Under fire Vestas retreat to Denmark to discuss Campbeltown closure

It would be hard to send a more defensive signal than Vestas’s announcement that it is prepared to meet local representatives – if they travel to the company HQ in Denmark. Key players in the race to retrieve something from the company’s withdrawal from Campbeltown met yesterday in emergency session. Representatives from Argyll and Bute Council, Highlands and Islands Enterprise and Westminster MP for the area, Alan Reid, met at the Council HQ in Lochgilphead. Denmark being their chosen duelling ground, no representatives from Vestas attended the meeting. This does not reflect well upon a company whose behaviour will have been very different when it was holding its hand out to take over £12 million of public subsidy to set up in Campbeltown in 2001 – 2002.

Council Leader. Dick Walsh, says that while many in the current workforce may be able to get jobs elsewhere, the drive is to ensure that a skilled and loyal workforce is retained in the area rather than dispersed. He notes that Vestas’s wage bill is said to be around £2.5 million per annum. This loss will make a major negative impact on the local economy of this thinly populated place.

Those who met agreed that they will ask the Scottish Government to field a delegation to meet the Vestas CEO as soon as possible. Jim Mather, Minister for Energy, Enterprise and Tourism and Argyll’s constituency MSP, is to meet the workforce in Campbeltown on Friday.

The issue has both a Scottish face – with the negative impact of the Vestas decampment damaging the fragile economy of Kintyre. It also has a UK face, with the involvement of the UK Government in the parallel positive move of Vestas into greater investment in the Isle of Wight. (One might ask – and we do – whose investment this will actually be?) However, the two-sided nature of the closure makes this a matter which requires sustained effort by both Argyll’s MSP and MP. Mr Mather’s Governmental responsibilities lend a weight and an authority of real benefit to Argyll.

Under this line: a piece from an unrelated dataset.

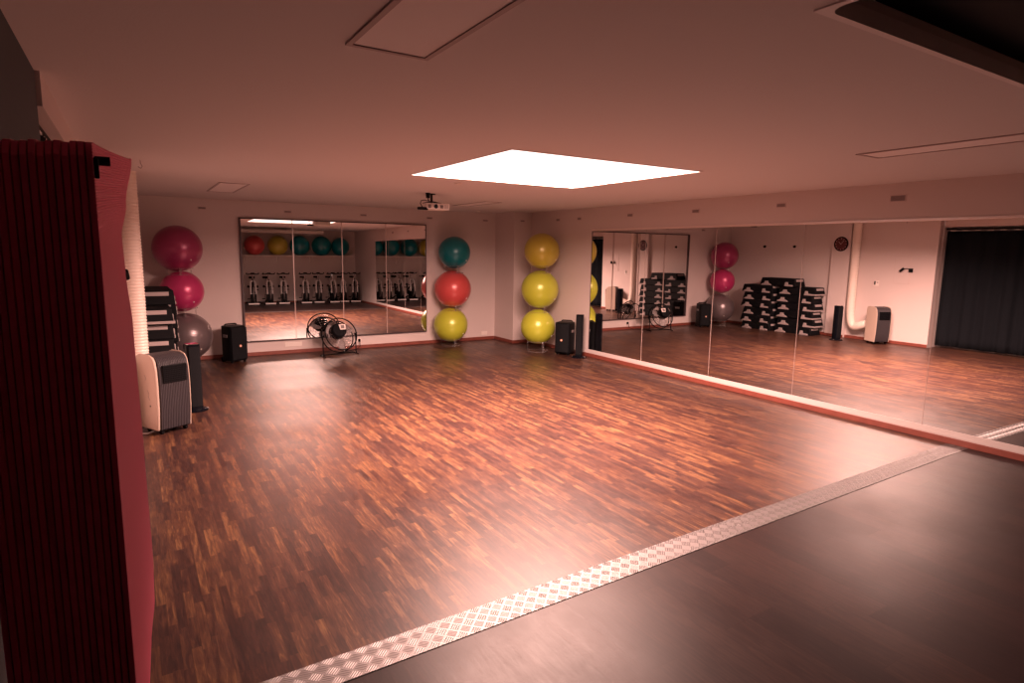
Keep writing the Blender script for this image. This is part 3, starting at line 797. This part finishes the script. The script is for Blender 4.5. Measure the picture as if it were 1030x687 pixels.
# ================================================================== DRUM FAN
root = thing('drum_fan', 'round black floor fan with steel blades in front of the framed mirror', 'fan', (3.10, 10.86, 0), math.radians(10))
tilt = Matrix.Translation((0, 0, .365)) @ Matrix.Rotation(math.radians(-24), 4, 'X')   # drum axis: local -y, tipped up
def T(v): return tilt @ Vector(v)
RF = .295
for y in (-.075, .085):
    pts = [T((RF*math.cos(2*PI*k/48), y, RF*math.sin(2*PI*k/48))) for k in range(48)]
    MB().tube(pts, .012, 8, True).build('rim', m_black, root)
b = MB()
for y, s in ((-.075, -1), (.085, 1)):
    for rr in (.06, .11, .16, .205, .25):
        b.tube([T((rr*math.cos(2*PI*k/36), y+s*.03*(1-(rr/RF)**2), rr*math.sin(2*PI*k/36))) for k in range(36)], .0018, 5, True)
    for k in range(16):
        a = 2*PI*k/16
        b.tube([T((rr*math.cos(a), y+s*.03*(1-(rr/RF)**2), rr*math.sin(a))) for rr in (.05, .12, .2, RF)], .0018, 5)
b.build('guard', m_chrome, root)
b = MB(); b.cyl(T((-.05, -.165, .055)), T((-.05, -.01, .055)), .128, .145, seg=28); b.build('motor', m_blackm, root, bevel=.015)
b = MB(); b.cyl(T((0, -.01, 0)), T((0, .03, 0)), .06, seg=20); b.build('hub', m_black, root)
for k in range(3):
    a0 = 2*PI*k/3+.5; b = MB(); bm = b.bm; g = []
    for i in range(7):
        rr = .045+(.265-.045)*i/6; row = []
        wd = .28+.36*math.sin(PI*min(1, i/5.2))*.9
        for j in range(7):
            f = j/6-.5; a = a0+f*wd*2; row.append(bm.verts.new(T((rr*math.cos(a), -.015+f*.07, rr*math.sin(a)))))
        g.append(row)
    for i in range(6):
        for j in range(6): bm.faces.new((g[i][j], g[i+1][j], g[i+1][j+1], g[i][j+1]))
    o = b.build('blade', mat('brushed_blade_%d' % k, (.30, .27, .27), .5, .1), root, angle=80); so = o.modifiers.new('t', 'SOLIDIFY'); so.thickness = .003
b = MB(); b.prism([(-.045, .05), (.055, .05), (.072, .15), (-.062, .15)], -.176, -.164, 'y'); bmesh.ops.transform(b.bm, matrix=tilt, verts=b.bm.verts[:]); b.build('name_plate', m_white, root, smooth=False, bevel=.004)
MB().box(-.028, .036, -.180, -.175, .07, .13, tilt).build('label_panel', m_greyd, root, smooth=False)
MB().cyl(T((-.07, -.10, .10)), T((-.13, -.06, .14)), .03, seg=14).build('switch_knob', m_black, root)
b = MB()
for s in (-1, 1):
    b.tube([(s*.315, -.09, .012), (s*.315, -.04, .012), (s*.315, -.005, .05), (s*.315, 0, .365)], .011, 8)
    b.tube([(s*.315, -.05, .012), (s*.315, .13, .012)], .011, 8)
    b.cyl((s*.325, 0, .365), (s*.295, 0, .365), .022, seg=12)
b.tube([(-.315, .12, .012), (.315, .12, .012)], .011, 8)
b.build('stand', m_black, root)
o = MB().tube([(3.646, D-.05, .15), (3.64, D-.08, .05), (3.56, D-.14, .012), (3.40, 11.22, .01), (3.24, 11.10, .012)], .006, 6).build('fan_cable', m_black); tag(o, 'black cable from the drum fan to its wall socket', 'cable')

# ================================================================== PROJECTOR
root = thing('projector', 'white projector hanging from the ceiling in front of the framed mirror', 'projector', (3.73, 8.14, H), math.radians(-3))
MB().box(-.175, .175, -.13, .13, -.225, -.135).build('body', m_white, root, bevel=.012)
b = MB(); b.cyl((-.045, -.155, -.182), (-.045, -.12, -.182), .043, seg=24); lz = b.build('lens_ring', m_white, root)
b = MB(); b.cyl((-.045, -.160, -.182), (-.045, -.150, -.182), .030, seg=24); b.build('lens_glass', m_gloss, lz)
MB().box(-.150, -.108, -.134, -.129, -.208, -.158).build('air_grille', m_greyd, root, smooth=False)
MB().box(.03, .075, -.134, -.129, -.205, -.160).build('air_grille', m_greyd, root, smooth=False)
b = MB()
for k in range(3): b.box(.10+k*.02, .104+k*.02, -.134, -.129, -.208, -.155)
b.build('vent_slots', m_greyd, root, smooth=False)
b = MB(); b.cyl((-.05, .0, -.135), (-.05, 0, -.0), .016, seg=14); b.cyl((-.05, 0, -.012), (-.05, 0, 0), .055, seg=20); b.build('ceiling_pole', m_black, root)
b = MB(); b.tube([(-.16, -.05, -.135), (-.05, 0, -.105), (.08, .06, -.135)], .009, 6); b.tube([(-.16, .06, -.135), (-.05, 0, -.105), (.08, -.05, -.135)], .009, 6); b.build('mount_arm', m_black, root)
root = thing('cable_adapter', 'black adapter box dangling on a cable loop left of the projector', 'adapter', (3.50, 8.05, H))
MB().box(-.07, .08, -.03, .03, -.235, -.195).build('adapter_box', m_black, root, bevel=.012)
MB().cyl((.085, 0, -.07), (.085, 0, 0), .028, .034, seg=14).build('ceiling_plug', m_black, root)
MB().tube([(.085, 0, -.065), (.085, 0, -.11), (.03, 0, -.10), (-.02, 0, -.11), (-.03, 0, -.15), (.0, 0, -.198)], .006, 6).build('cable_loop', m_black, root)
MB().tube([(.05, 0, -.20), (.11, 0, -.19), (.13, .02, -.14), (.085, 0, -.08)], .005, 6).build('cable_loop', m_black, root)
# small ceiling bits
for x, y, s in ((5.976, 10.99, 'near the corner column'), (3.341, 6.631, 'between the lit panel and the projector')):
    o = MB().lathe([(0, -.02), (.03, -.02), (.045, -.008), (.048, 0), (0, 0)], 20, Matrix.Translation((x, y, H))).build('smoke_detector', m_white); tag(o, 'tiny white ceiling sensor ' + s, 'sensor')
o = MB().tube([(.136, 6.81, H), (.136, 6.81, H-.03), (.15, 6.81, H-.055), (.136, 6.81, H-.075), (.115, 6.81, H-.06)], .004, 6).build('ceiling_hook', m_vent); tag(o, 'little metal hook in the ceiling beside the hanging mats', 'hook')

# ================================================================== HANGING MATS
def mat_material():
    m, nt, bs = nt_mat('pink_foam_mat')
    bs.inputs['Base Color'].default_value = (.85, .08, .20, 1); bs.inputs['Roughness'].default_value = .60
    bs.inputs['Sheen Weight'].default_value = .15
    return m
m_foam = mat_material()
MAT_T, PITCH_X = .0078, .0104
YN, YFAR = 1.20, 1.80
ZT, ZB = 2.062, .70
FL = [(.60, -.02), (.72, .002), (.85, .022), (.97, .037), (1.08, .040), (1.4, .038), (1.7, .035), (1.84, .028), (1.92, .026), (2.0, .040), (2.11, .058), (2.3, .07)]
def interp(z):
    for (a, va), (c, vc) in zip(FL, FL[1:]):
        if z <= c:
            f = (z-a)/(c-a); f = f*f*(3-2*f); return va+(vc-va)*f
    return FL[-1][1]
def mat_mesh(front):
    b = MB(); bm = b.bm
    ys = [0, .03, .08, .15, .22, .30, .38, .45, .52, .57, .60]
    nz = 560 if front else 60
    FR, BK = [], []
    for j in range(nz+1):
        f = j/nz; z = ZB+(ZT-ZB)*f
        rf, rb = [], []
        rib = (.0016 if j % 2 else 0) if front else 0
        for y in ys:
            u = y/.60
            flare = u**1.3*interp(z+.045*u)
            # rounded corners: shift the outline rows inward near the ends
            rc = .02
            zc = z
            def inset(d): return 0 if d >= rc else rc-math.sqrt(max(0, rc*rc-(rc-d)**2))
            ins = max(inset(ZT-z), inset(z-ZB))
            yy = min(max(y, ins*.9), .60-ins)
            zz = z + .045*u
            rf.append(bm.verts.new((MAT_T+flare+rib, yy, zz)))
            rb.append(bm.verts.new((flare, yy, zz)))
        FR.append(rf); BK.append(rb)
    n = len(ys)
    for j in range(nz):
        for i in range(n-1):
            bm.faces.new((FR[j][i], FR[j][i+1], FR[j+1][i+1], FR[j+1][i]))
            bm.faces.new((BK[j][i+1], BK[j][i], BK[j+1][i], BK[j+1][i+1]))
        bm.faces.new((BK[j][0], FR[j][0], FR[j+1][0], BK[j+1][0])); bm.faces.new((FR[j][n-1], BK[j][n-1], BK[j+1][n-1], FR[j+1][n-1]))
    for i in range(n-1):
        bm.faces.new((FR[nz][i], FR[nz][i+1], BK[nz][i+1], BK[nz][i])); bm.faces.new((BK[0][i], BK[0][i+1], FR[0][i+1], FR[0][i]))
    return b
X0 = -.0490
front = mat_mesh(True).build('exercise_mat', m_foam, None, smooth=False)
front.location = (X0, YN, 0)
tag(front, 'frontmost pink ribbed exercise mat of the stack hanging at the left, its face showing', 'exercise mat', 'pink exercise mats hanging on the rack')
mm = mat_mesh(False).build('exercise_mat', m_foam, None, smooth=False)
onum = ['second', 'third', 'fourth', 'fifth', 'sixth', 'seventh', 'eighth', 'ninth', 'tenth', 'eleventh', 'twelfth', 'thirteenth', 'fourteenth', 'fifteenth', 'sixteenth']
for k in range(16):
    o = mm if k == 0 else mm.copy()
    if k: COL.objects.link(o)
    o.location = (X0-(k+1)*PITCH_X, YN+.003*math.sin(k*1.7), .0015*math.sin(k*2.3)-.0008*k)
    tag(o, '%s hanging pink mat behind the frontmost one, only its dark edge visible' % onum[k] if k < 15 else 'rearmost hanging pink mat, at the picture\'s left edge', 'exercise mat', 'pink exercise mats hanging on the rack')
# the rack: two pegs from a wall rail, with end stops
root = thing('mat_rack', 'black wall rack whose pegs carry the hanging pink mats', 'rack', (XN, YN, 2.0))
MB().box(0, .025, -.03, .58, .015, .06).build('wall_rail', m_black, root, bevel=.004)
for y, end in ((.035, .002), (.50, -.075)):
    pg = MB().cyl((.02, y, .036), (-XN+end-.02, y, .036), .0075, seg=14).build('peg', m_black, root)
    if y < .1: MB().box(-XN-.040, -XN-.033, y-.045, y-.037, .004, .036).build('end_stop', m_black, pg, bevel=.002)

Any positive outcome that may be brought about will need to pay attention to some statements made by Vestas in announcing their transfer to the Isle of Wight. They say – and the wind sector of the renewables energy industry would seem to agree, that the turbine blades manufactured at Campbeltown are part of a now obsolete technology; and that they (Vestas) are now focusing on engagement with developing technologies in the field. If they are right – and they will be, then there is little sense in simply, say, bringing in another headline manufacturer (with more subsidy inducements) or in supporting a status quo community or workforce buyout.

If the Scottish Government were to commit to engaging independently with developing technologies in renewable energy and cast Campbeltown in a role in such an initiative, then committed revenue might create a sound foundation for growth and sector leadership in the area and in the country.